Reproduce nothing except the lines between the line with "by 2359 pixels." and the line with "scene.camera = cam", both ends included, and please leave out pictures.
* * * * *
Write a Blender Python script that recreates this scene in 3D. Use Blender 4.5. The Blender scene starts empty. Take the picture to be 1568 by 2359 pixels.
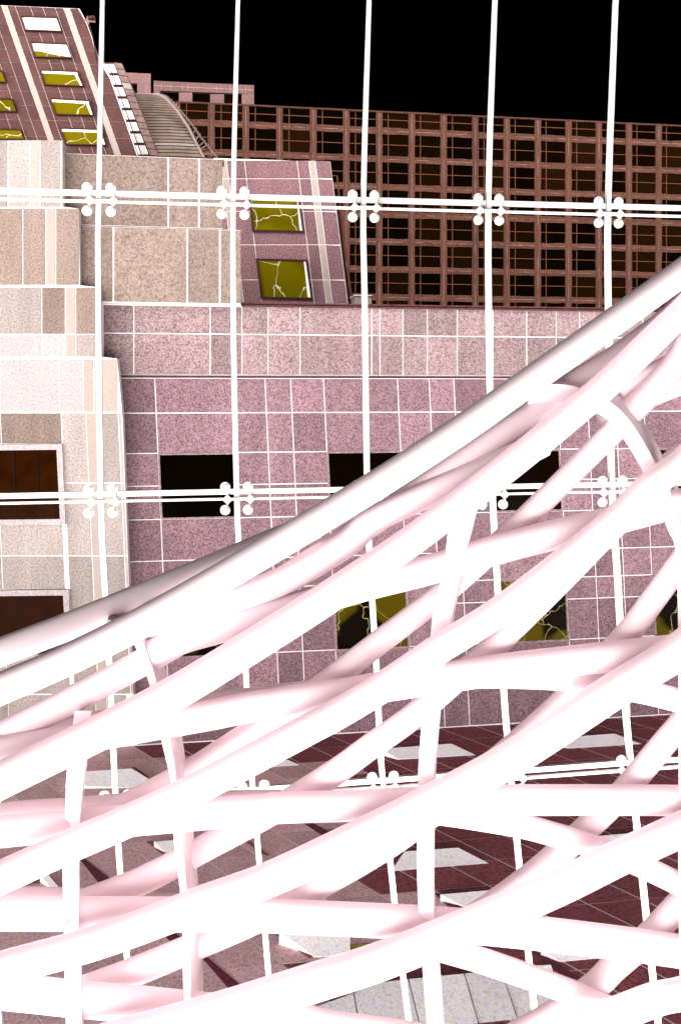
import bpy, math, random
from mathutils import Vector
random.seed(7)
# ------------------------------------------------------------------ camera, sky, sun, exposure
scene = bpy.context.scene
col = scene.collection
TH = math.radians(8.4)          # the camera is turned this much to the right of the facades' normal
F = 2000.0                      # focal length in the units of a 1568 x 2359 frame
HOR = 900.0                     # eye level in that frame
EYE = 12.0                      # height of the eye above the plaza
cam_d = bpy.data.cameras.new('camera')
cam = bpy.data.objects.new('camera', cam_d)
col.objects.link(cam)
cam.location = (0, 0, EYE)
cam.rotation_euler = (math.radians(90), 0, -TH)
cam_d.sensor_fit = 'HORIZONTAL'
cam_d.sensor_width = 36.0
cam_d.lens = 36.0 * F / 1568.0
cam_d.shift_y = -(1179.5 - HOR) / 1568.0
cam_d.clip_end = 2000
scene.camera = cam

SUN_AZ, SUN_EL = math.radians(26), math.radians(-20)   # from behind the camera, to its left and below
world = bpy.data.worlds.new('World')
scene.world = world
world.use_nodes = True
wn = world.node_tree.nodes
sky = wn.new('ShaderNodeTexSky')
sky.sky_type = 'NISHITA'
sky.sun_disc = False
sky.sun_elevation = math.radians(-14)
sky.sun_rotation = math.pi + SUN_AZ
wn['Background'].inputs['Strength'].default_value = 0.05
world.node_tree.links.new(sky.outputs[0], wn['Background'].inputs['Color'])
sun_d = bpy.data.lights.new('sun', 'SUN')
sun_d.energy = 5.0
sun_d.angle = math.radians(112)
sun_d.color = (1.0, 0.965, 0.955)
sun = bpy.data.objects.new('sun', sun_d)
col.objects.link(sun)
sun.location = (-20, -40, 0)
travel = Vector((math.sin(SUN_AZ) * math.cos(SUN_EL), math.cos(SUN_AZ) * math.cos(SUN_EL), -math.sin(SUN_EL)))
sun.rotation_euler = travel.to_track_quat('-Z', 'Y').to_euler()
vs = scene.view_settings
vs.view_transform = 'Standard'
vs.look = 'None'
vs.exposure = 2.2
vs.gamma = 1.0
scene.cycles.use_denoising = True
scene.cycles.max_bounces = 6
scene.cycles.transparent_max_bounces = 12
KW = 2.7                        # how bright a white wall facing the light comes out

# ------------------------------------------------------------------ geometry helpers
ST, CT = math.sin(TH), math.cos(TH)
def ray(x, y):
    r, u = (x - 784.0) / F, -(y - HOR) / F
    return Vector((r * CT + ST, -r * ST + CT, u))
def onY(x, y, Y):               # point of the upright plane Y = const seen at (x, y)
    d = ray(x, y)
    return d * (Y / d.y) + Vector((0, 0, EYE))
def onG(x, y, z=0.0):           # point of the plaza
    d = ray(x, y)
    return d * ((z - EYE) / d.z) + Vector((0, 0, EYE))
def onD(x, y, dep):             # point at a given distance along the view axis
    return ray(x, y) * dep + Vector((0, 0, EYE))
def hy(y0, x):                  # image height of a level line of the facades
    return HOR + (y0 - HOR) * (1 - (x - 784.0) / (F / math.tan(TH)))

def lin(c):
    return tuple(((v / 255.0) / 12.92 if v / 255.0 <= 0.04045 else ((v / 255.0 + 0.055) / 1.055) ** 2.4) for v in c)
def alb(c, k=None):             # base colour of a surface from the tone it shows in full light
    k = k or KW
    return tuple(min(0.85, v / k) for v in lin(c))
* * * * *
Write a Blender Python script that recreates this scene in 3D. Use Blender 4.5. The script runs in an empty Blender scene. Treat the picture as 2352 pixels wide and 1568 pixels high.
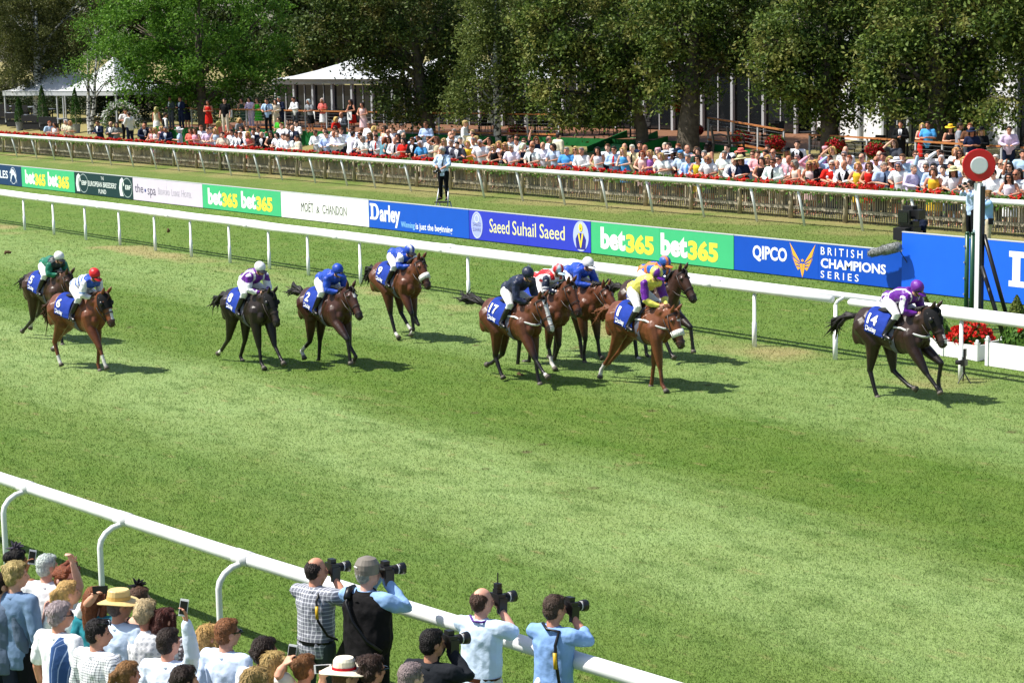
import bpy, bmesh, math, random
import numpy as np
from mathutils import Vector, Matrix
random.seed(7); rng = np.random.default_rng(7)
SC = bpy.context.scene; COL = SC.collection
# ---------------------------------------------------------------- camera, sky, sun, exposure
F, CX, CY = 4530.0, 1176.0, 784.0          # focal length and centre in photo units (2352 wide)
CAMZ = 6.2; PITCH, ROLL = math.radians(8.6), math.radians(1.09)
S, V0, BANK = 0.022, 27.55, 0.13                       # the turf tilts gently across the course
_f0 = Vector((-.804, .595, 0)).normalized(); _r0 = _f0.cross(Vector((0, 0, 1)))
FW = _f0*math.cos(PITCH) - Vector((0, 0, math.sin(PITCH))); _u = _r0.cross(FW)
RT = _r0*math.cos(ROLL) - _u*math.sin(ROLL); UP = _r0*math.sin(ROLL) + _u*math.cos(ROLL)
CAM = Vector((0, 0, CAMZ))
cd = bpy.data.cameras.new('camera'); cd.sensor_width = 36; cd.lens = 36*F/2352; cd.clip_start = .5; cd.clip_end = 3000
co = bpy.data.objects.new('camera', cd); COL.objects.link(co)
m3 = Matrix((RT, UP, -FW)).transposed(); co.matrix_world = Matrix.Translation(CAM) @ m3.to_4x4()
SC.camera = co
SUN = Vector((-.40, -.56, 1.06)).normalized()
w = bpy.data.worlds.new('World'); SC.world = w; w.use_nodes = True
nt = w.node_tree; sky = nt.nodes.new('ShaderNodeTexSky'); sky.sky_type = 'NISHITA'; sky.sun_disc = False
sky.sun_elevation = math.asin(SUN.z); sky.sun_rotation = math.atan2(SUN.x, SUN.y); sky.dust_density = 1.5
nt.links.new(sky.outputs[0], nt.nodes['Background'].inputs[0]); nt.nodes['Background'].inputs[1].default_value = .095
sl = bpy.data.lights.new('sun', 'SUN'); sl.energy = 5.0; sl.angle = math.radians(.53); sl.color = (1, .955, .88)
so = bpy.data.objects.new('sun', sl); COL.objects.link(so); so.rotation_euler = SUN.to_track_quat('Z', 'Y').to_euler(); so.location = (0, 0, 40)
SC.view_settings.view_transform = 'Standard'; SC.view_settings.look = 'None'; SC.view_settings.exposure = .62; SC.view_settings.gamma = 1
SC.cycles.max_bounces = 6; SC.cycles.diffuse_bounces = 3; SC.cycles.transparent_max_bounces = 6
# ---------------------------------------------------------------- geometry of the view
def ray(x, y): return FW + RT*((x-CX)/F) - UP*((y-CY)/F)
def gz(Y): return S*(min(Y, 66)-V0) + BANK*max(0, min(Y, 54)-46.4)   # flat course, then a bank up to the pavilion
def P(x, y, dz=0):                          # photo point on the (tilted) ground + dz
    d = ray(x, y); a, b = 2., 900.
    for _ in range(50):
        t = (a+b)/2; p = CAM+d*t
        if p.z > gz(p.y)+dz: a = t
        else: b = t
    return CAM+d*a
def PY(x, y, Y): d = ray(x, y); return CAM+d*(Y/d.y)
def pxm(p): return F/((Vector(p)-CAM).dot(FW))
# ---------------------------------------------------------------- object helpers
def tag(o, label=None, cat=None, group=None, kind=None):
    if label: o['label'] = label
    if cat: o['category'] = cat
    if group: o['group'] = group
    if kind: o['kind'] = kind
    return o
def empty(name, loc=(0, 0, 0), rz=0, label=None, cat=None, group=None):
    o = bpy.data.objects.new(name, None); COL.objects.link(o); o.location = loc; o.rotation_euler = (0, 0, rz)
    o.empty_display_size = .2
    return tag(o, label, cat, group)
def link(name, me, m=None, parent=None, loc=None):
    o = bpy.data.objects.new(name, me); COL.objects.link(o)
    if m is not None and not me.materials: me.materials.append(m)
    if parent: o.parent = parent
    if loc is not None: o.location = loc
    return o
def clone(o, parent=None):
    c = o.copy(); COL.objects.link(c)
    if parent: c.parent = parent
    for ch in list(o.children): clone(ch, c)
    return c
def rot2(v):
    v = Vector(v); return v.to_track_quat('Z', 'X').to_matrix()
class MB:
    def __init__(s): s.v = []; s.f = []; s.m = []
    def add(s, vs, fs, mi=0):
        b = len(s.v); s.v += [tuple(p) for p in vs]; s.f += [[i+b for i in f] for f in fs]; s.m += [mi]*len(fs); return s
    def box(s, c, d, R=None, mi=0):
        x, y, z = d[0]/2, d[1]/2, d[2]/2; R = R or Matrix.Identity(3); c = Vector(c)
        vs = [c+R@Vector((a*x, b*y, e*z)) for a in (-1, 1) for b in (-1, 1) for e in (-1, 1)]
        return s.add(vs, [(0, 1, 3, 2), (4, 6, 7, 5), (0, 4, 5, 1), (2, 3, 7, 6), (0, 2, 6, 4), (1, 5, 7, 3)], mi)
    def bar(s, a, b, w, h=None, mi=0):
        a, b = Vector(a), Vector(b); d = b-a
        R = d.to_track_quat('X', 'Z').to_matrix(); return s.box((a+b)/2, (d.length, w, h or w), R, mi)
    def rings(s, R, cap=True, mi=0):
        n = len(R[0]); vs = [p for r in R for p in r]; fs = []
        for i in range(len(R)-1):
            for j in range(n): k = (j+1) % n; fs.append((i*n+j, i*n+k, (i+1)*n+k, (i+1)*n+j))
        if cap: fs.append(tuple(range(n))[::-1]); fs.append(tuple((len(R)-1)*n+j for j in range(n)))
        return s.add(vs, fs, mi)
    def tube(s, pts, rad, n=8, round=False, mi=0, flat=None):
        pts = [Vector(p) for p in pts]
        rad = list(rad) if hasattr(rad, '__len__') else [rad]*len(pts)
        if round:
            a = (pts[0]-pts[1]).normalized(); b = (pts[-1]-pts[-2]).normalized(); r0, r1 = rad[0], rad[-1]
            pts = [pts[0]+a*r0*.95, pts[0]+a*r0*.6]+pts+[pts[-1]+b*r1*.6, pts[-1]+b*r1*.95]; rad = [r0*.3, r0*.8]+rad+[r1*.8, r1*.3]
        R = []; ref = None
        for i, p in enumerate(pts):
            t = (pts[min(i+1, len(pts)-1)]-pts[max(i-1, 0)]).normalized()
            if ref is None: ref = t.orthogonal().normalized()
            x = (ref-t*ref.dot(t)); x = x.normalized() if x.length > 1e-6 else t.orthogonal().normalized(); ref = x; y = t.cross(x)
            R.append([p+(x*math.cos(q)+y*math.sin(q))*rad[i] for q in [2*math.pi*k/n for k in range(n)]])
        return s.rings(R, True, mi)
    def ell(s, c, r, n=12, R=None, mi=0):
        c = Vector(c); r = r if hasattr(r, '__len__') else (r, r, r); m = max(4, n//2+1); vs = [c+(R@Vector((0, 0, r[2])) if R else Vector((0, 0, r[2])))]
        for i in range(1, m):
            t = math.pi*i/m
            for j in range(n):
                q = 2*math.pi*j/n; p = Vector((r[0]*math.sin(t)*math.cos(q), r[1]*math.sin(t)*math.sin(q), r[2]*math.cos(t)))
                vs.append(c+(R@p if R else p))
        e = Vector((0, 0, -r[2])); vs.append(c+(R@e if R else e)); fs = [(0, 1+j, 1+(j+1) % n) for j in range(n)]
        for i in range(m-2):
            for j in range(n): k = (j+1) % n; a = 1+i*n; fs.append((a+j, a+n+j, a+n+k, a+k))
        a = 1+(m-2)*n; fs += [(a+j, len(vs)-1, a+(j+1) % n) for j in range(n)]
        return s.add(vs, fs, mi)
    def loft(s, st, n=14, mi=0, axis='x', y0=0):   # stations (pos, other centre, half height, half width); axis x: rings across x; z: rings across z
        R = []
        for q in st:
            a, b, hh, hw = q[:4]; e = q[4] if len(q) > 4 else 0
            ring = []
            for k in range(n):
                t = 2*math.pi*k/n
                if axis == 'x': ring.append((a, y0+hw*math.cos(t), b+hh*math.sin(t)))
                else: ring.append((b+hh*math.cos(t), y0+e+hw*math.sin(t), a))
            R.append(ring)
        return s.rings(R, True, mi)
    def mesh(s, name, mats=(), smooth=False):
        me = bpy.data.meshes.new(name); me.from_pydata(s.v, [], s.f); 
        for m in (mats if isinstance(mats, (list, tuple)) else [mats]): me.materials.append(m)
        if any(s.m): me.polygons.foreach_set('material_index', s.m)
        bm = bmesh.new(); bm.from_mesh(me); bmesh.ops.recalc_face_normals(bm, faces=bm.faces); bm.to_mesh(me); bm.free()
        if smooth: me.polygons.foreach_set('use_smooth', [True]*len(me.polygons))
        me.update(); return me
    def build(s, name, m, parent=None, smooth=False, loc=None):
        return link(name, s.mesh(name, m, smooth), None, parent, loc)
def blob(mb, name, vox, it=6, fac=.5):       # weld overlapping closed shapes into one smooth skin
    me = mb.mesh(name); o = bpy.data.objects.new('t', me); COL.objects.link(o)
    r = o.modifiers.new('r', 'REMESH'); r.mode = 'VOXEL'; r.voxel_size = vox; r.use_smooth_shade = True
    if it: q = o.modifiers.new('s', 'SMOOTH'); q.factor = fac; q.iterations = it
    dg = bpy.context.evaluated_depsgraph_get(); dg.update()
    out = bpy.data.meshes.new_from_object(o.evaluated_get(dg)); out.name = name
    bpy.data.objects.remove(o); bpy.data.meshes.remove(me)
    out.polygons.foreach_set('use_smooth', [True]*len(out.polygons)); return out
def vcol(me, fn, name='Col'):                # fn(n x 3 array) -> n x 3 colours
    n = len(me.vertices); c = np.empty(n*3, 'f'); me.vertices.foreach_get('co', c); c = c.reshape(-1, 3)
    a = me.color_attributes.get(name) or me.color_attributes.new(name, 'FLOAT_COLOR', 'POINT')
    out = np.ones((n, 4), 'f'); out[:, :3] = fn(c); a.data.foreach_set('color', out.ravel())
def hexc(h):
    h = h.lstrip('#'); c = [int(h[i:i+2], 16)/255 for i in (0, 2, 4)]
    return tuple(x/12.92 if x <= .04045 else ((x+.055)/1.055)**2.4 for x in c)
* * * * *
**Exercise solution**
Write a Blender Python script that recreates this scene in 3D. Use Blender 4.5. The Blender scene starts empty. Take the picture to be 1568 by 2359 pixels.
import bpy, math, random
from mathutils import Vector
random.seed(7)
# ------------------------------------------------------------------ camera, sky, sun, exposure
scene = bpy.context.scene
col = scene.collection
TH = math.radians(8.4)          # the camera is turned this much to the right of the facades' normal
F = 2000.0                      # focal length in the units of a 1568 x 2359 frame
HOR = 900.0                     # eye level in that frame
EYE = 12.0                      # height of the eye above the plaza
cam_d = bpy.data.cameras.new('camera')
cam = bpy.data.objects.new('camera', cam_d)
col.objects.link(cam)
cam.location = (0, 0, EYE)
cam.rotation_euler = (math.radians(90), 0, -TH)
cam_d.sensor_fit = 'HORIZONTAL'
cam_d.sensor_width = 36.0
cam_d.lens = 36.0 * F / 1568.0
cam_d.shift_y = -(1179.5 - HOR) / 1568.0
cam_d.clip_end = 2000
scene.camera = cam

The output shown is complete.